In the petition dated October 10, 2009 and in the supplementary arguments filed with the court later, due to the urgency in submitting the petition, HaMoked stressed, inter alia, that the decision to remove the petitioner to the Gaza Strip lacked any legal basis, was extreme and unreasonable and constituted a flagrant breach of international humanitarian law. This since the decision tears the man – a native of the Occupied Territories, a family man and father of young children – away from his loved ones and the center of his life for many years and treats him as a foreigner who had “infiltrated” the West Bank and continued to remain there illegally. HaMoked also strongly objects to the security allegations raised by the military against the petitioner, the alleged grounds for deportation. The records of the petitioner’s questionings – which are flawed in and of themselves – clearly indicate that the security allegations were raised only in hindsight. In the first questioning the petitioner underwent, following which the decision to deport him was raised, the military relied solely on the infiltration allegation.

Following the hearing of the petition, held on January 7, 2010, during which the HCJ strongly criticized the state’s position and its attempt to forcibly remove the petitioner from the West Bank to the Gaza Strip with no legal basis, even given the security allegations against him, the state submitted a notice to the HCJ indicating that it had decided to change tactics, replacing the deportation order it issued against the petitioner with an administrative detention warrant due to the security allegations against him. It is important to note that the notice expressly indicates that the deportation order remains intact and is not cancelled so long as an administrative detention warrant for the petitioner had not been issued. Following the state’s notice to the court, HaMoked requested leave to respond and obtained the state’s consent thereto. However, on the very same day, the court hastened to issue a judgment, before the deportation order was cancelled in practice, according to which the petition to revoke the deportation order had become moot, in light of the state’s notice of its intention to replace the deportation with administrative detention.
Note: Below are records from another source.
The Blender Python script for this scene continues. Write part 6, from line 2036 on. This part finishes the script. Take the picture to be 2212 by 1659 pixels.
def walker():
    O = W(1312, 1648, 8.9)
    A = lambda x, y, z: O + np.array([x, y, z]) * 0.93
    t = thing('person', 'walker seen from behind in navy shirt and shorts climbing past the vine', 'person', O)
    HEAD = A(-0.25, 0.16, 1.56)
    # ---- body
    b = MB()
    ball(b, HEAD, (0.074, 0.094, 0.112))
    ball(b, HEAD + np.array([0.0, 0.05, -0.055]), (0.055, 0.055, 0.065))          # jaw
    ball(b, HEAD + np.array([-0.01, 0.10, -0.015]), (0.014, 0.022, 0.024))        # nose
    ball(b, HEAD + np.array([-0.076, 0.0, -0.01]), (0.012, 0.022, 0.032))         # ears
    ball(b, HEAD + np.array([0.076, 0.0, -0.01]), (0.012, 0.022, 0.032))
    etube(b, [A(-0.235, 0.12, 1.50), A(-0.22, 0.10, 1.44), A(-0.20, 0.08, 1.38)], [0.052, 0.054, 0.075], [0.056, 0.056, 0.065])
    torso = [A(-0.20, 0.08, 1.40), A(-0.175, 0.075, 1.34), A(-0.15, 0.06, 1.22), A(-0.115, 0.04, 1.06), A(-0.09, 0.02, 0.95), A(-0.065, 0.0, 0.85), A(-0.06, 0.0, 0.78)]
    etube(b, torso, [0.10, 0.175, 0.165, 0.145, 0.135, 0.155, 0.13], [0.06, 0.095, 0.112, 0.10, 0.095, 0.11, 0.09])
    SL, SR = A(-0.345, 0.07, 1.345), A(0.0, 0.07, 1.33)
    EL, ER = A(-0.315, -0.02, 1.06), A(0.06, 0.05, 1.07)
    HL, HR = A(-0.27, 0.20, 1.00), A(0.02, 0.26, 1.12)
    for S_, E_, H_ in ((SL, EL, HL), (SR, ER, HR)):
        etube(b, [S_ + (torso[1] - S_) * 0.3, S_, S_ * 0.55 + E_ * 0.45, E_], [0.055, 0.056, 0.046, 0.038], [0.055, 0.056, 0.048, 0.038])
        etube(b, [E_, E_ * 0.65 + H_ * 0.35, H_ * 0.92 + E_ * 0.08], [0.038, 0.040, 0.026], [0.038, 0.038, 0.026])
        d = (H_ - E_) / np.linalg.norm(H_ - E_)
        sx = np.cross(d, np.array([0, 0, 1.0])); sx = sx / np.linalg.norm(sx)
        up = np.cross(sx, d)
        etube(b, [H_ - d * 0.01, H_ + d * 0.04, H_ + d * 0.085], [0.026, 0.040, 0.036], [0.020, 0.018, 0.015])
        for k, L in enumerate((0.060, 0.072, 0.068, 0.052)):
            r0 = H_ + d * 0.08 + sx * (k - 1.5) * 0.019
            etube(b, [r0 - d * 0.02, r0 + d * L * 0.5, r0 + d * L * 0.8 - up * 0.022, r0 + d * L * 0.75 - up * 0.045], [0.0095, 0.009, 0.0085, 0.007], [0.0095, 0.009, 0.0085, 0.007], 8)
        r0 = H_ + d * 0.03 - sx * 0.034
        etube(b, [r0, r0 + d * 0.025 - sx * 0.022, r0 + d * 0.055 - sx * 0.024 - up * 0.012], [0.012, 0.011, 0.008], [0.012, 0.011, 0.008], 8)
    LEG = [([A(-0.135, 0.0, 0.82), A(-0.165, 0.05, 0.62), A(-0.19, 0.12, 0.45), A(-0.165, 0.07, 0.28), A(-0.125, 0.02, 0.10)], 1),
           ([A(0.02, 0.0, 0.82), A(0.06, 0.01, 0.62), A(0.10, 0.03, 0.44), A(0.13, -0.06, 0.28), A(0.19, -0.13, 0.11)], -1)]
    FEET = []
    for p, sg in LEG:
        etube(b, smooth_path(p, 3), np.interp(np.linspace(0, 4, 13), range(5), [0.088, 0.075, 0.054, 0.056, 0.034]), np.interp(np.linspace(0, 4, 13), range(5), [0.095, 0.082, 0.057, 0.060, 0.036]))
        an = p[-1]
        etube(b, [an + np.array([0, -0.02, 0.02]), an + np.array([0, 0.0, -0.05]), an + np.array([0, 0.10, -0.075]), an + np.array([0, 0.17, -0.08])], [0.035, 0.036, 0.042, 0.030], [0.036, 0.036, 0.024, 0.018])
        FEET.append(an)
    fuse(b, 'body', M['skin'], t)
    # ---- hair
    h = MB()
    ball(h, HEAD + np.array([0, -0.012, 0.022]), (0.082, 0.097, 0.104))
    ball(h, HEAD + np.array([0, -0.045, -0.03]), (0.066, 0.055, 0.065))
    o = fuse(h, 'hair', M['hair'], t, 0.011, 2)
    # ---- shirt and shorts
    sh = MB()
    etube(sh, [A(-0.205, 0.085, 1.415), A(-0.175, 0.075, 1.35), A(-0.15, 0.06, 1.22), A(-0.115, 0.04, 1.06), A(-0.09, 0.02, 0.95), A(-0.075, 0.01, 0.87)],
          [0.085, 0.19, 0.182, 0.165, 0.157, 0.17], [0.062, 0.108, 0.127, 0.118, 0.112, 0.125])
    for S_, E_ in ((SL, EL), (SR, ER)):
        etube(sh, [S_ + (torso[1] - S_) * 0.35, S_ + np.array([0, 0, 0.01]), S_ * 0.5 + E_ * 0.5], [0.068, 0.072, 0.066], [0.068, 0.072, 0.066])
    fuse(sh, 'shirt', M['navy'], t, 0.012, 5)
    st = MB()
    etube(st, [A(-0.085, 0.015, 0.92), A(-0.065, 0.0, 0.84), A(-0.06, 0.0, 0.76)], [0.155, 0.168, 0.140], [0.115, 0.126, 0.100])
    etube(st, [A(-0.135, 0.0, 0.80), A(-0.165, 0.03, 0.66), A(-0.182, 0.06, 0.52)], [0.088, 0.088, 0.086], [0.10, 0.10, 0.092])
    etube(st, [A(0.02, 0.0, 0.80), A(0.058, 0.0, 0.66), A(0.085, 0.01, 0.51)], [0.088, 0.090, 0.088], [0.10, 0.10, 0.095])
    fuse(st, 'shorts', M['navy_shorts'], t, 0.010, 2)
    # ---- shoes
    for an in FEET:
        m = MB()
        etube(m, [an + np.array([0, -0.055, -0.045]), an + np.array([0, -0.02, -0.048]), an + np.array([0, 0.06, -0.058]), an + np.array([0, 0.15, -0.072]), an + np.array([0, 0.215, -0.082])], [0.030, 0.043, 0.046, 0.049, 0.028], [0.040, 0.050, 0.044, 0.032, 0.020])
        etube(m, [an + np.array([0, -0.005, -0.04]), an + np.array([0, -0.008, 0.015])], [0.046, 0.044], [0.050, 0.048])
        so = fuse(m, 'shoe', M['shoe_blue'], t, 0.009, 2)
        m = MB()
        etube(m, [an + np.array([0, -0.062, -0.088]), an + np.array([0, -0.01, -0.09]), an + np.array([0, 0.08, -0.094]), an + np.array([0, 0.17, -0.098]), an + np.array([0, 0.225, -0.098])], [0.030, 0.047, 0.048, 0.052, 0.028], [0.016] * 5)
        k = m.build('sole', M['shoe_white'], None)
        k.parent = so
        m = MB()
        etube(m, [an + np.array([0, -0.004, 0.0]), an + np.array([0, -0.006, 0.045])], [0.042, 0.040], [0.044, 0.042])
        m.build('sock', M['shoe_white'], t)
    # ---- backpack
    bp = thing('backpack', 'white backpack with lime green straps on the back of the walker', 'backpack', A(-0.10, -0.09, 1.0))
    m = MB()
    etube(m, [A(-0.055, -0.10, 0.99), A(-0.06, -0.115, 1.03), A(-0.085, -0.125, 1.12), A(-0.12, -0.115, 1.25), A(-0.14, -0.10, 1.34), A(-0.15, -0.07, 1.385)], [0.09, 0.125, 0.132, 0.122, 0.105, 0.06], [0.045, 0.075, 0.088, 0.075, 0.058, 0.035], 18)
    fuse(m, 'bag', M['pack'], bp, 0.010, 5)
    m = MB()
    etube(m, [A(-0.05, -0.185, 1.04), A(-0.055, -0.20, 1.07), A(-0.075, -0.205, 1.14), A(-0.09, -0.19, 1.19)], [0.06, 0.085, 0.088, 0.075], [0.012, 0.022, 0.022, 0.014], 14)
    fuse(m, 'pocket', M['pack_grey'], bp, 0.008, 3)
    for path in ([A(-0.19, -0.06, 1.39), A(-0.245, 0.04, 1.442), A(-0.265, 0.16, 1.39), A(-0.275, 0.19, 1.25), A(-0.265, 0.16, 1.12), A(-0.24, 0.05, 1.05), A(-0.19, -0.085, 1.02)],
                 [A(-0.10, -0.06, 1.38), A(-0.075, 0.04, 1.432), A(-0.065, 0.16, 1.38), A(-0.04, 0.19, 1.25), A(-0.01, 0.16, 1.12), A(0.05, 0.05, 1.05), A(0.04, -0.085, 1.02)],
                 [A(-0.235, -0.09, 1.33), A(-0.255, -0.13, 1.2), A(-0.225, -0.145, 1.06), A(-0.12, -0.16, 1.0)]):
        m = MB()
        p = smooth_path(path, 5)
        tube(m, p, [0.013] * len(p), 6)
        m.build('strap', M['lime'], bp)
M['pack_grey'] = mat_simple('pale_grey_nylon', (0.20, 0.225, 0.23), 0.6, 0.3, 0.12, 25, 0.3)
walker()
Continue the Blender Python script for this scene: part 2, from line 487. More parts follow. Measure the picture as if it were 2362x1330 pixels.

HaMoked stresses that aside from the gap between the date on which the judgment was handed down and the cancellation of the deportation order – a period of time which the court did not consider and ruled that a pending petition had been rendered moot, when the state could still retract its decision and deport the petitioner – indeed, the petitioners should have been duly given the opportunity to state their position regarding the content and significance of the state’s notice.